◆ PROVIDED MATERIAL ◆
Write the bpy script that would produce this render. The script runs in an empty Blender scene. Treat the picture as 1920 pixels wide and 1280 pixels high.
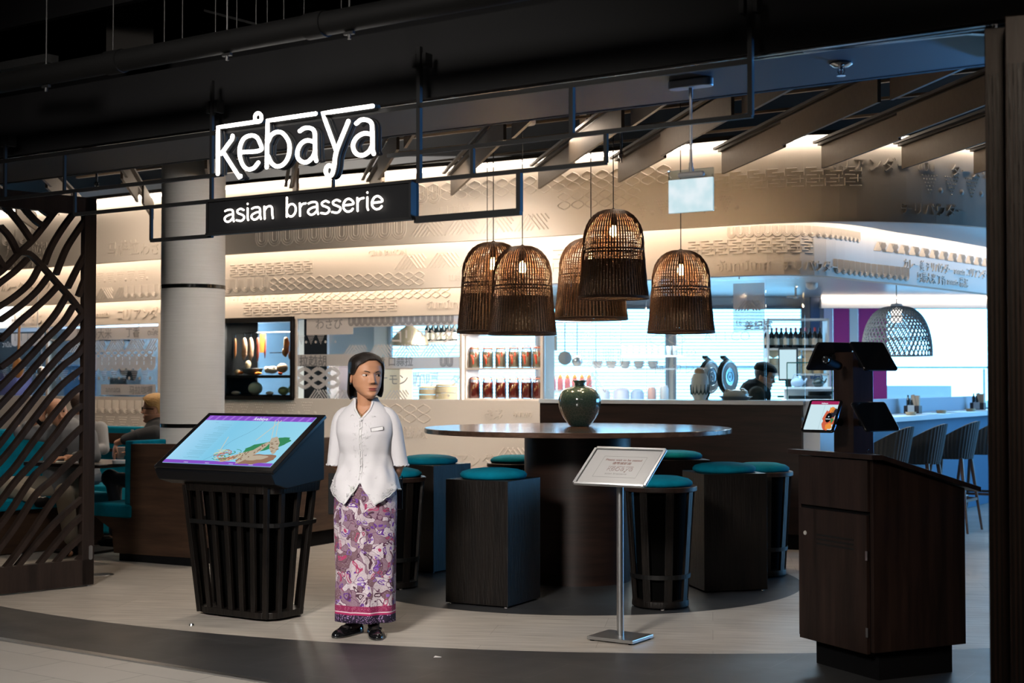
import bpy, bmesh, math, random
from mathutils import Vector, Matrix
random.seed(7)
PI = math.pi
SC = bpy.context.scene
COL = SC.collection

# ------------------------------------------------------------------ camera
F, HC, TH = 2667.0, 1.44, math.atan(72.0/2667.0)
cam_d = bpy.data.cameras.new('camera'); cam_d.sensor_width = 36.0; cam_d.lens = 36.0*F/1920.0
cam = bpy.data.objects.new('camera', cam_d); COL.objects.link(cam)
cam.location = (0, 0, HC); cam.rotation_euler = (PI/2+TH, 0, 0)
cam_d.clip_start = .05; cam_d.clip_end = 200
cam_d.dof.use_dof = True; cam_d.dof.focus_distance = 8.4; cam_d.dof.aperture_fstop = 3.2
SC.camera = cam

# ------------------------------------------------------------------ world, exposure
W = bpy.data.worlds.new('daylight'); SC.world = W; W.use_nodes = True
W.node_tree.nodes['Background'].inputs[0].default_value = (.26, .62, 1.0, 1)
W.node_tree.nodes['Background'].inputs[1].default_value = 7.5
SC.view_settings.view_transform = 'Standard'; SC.view_settings.look = 'None'
SC.view_settings.exposure = 0.0; SC.view_settings.gamma = 1.0; SC.view_settings.use_curve_mapping = False
try:
    SC.cycles.use_denoising = True; SC.cycles.denoiser = 'OPENIMAGEDENOISE'
    SC.cycles.max_bounces = 7; SC.cycles.diffuse_bounces = 3; SC.cycles.glossy_bounces = 3
    SC.cycles.transmission_bounces = 4; SC.cycles.transparent_max_bounces = 24
    SC.cycles.caustics_reflective = False; SC.cycles.caustics_refractive = False
    SC.cycles.sample_clamp_indirect = 3.0
except Exception: pass

def area(name, loc, target, size, power, color, size_y=None, spread=None):
    l = bpy.data.lights.new(name, 'AREA'); l.energy = power; l.color = color
    l.shape = 'RECTANGLE' if size_y else 'DISK'; l.size = size
    if size_y: l.size_y = size_y
    if spread: l.spread = spread
    o = bpy.data.objects.new(name, l); COL.objects.link(o); o.location = loc
    o.rotation_euler = (Vector(target)-Vector(loc)).to_track_quat('-Z', 'Y').to_euler()
    return o
def spot(name, loc, target, power, color, ang=60, blend=.6, r=.05):
    l = bpy.data.lights.new(name, 'SPOT'); l.energy = power; l.color = color
    l.spot_size = math.radians(ang); l.spot_blend = blend; l.shadow_soft_size = r
    o = bpy.data.objects.new(name, l); COL.objects.link(o); o.location = loc
    o.rotation_euler = (Vector(target)-Vector(loc)).to_track_quat('-Z', 'Y').to_euler()
    return o
WARM = (1, .80, .62); NEUT = (1, .93, .86); COOL = (.62, .82, 1)
# the mall's own ceiling lights, behind and beside the camera, with fills added below
area('mall_and_fill_light', (-2.6, 1.2, 3.9), (-1.0, 8.0, .6), 1.2, 95, NEUT, spread=1.0)
area('mall_and_fill_light', (2.4, 1.0, 4.0), (1.0, 8.2, .2), 1.2, 34, NEUT)
area('column_fill', (-1.5, 9.9, 3.05), (-2.66, 11.85, 2.2), .4, 6, NEUT, spread=1.4)  # added fill for the column top, no fixture hangs here
area('mall_and_fill_light', (1.0, 1.8, 3.5), (1.95, 5.0, 1.3), .5, 5, WARM, spread=1.0)  # added fill that brightens the folding panels at the right
spot('floor_spot', (-2.6, 9.4, 3.35), (-2.2, 8.9, 0), 60, WARM, 80, .8, .08)
spot('floor_spot', (-.2, 8.6, 3.35), (0, 8.4, 0), 45, NEUT, 80, .8, .08)
spot('floor_spot', (1.6, 8.4, 3.35), (1.5, 8.1, 0), 40, NEUT, 80, .8, .08)
spot('booth_spot', (-3.5, 12.0, 3.3), (-3.6, 12.4, .8), 90, WARM, 80, .8, .08)
spot('booth_spot', (-4.6, 13.2, 3.3), (-4.4, 13.0, .8), 90, WARM, 80, .8, .08)
area('kitchen_fill', (-2.6, 16.2, 2.55), (-2.6, 16.2, 0), 3.0, 300, NEUT, 1.2)
area('kitchen_fill', (-5.0, 17.7, 2.40), (-5.0, 17.9, 0), 3.2, 260, COOL, 1.0)  # added cool fill to brighten the kitchen behind the left panes
area('kitchen_fill', (.4, 14.9, 2.3), (.4, 14.9, 0), 2.4, 170, NEUT, 1.0)
area('kitchen_fill', (2.6, 13.7, 2.3), (2.6, 13.7, 0), 1.6, 50, COOL, .8)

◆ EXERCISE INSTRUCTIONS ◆
The lines from the start of the data through the line that contains "except Exception: pass" are to be returned exactly, please, with both ends included and every picture left out.

◆ COMPLETE ANSWER ◆
Write the bpy script that would produce this render. The script runs in an empty Blender scene. Treat the picture as 1920 pixels wide and 1280 pixels high.
import bpy, bmesh, math, random
from mathutils import Vector, Matrix
random.seed(7)
PI = math.pi
SC = bpy.context.scene
COL = SC.collection

# ------------------------------------------------------------------ camera
F, HC, TH = 2667.0, 1.44, math.atan(72.0/2667.0)
cam_d = bpy.data.cameras.new('camera'); cam_d.sensor_width = 36.0; cam_d.lens = 36.0*F/1920.0
cam = bpy.data.objects.new('camera', cam_d); COL.objects.link(cam)
cam.location = (0, 0, HC); cam.rotation_euler = (PI/2+TH, 0, 0)
cam_d.clip_start = .05; cam_d.clip_end = 200
cam_d.dof.use_dof = True; cam_d.dof.focus_distance = 8.4; cam_d.dof.aperture_fstop = 3.2
SC.camera = cam

# ------------------------------------------------------------------ world, exposure
W = bpy.data.worlds.new('daylight'); SC.world = W; W.use_nodes = True
W.node_tree.nodes['Background'].inputs[0].default_value = (.26, .62, 1.0, 1)
W.node_tree.nodes['Background'].inputs[1].default_value = 7.5
SC.view_settings.view_transform = 'Standard'; SC.view_settings.look = 'None'
SC.view_settings.exposure = 0.0; SC.view_settings.gamma = 1.0; SC.view_settings.use_curve_mapping = False
try:
    SC.cycles.use_denoising = True; SC.cycles.denoiser = 'OPENIMAGEDENOISE'
    SC.cycles.max_bounces = 7; SC.cycles.diffuse_bounces = 3; SC.cycles.glossy_bounces = 3
    SC.cycles.transmission_bounces = 4; SC.cycles.transparent_max_bounces = 24
    SC.cycles.caustics_reflective = False; SC.cycles.caustics_refractive = False
    SC.cycles.sample_clamp_indirect = 3.0
except Exception: pass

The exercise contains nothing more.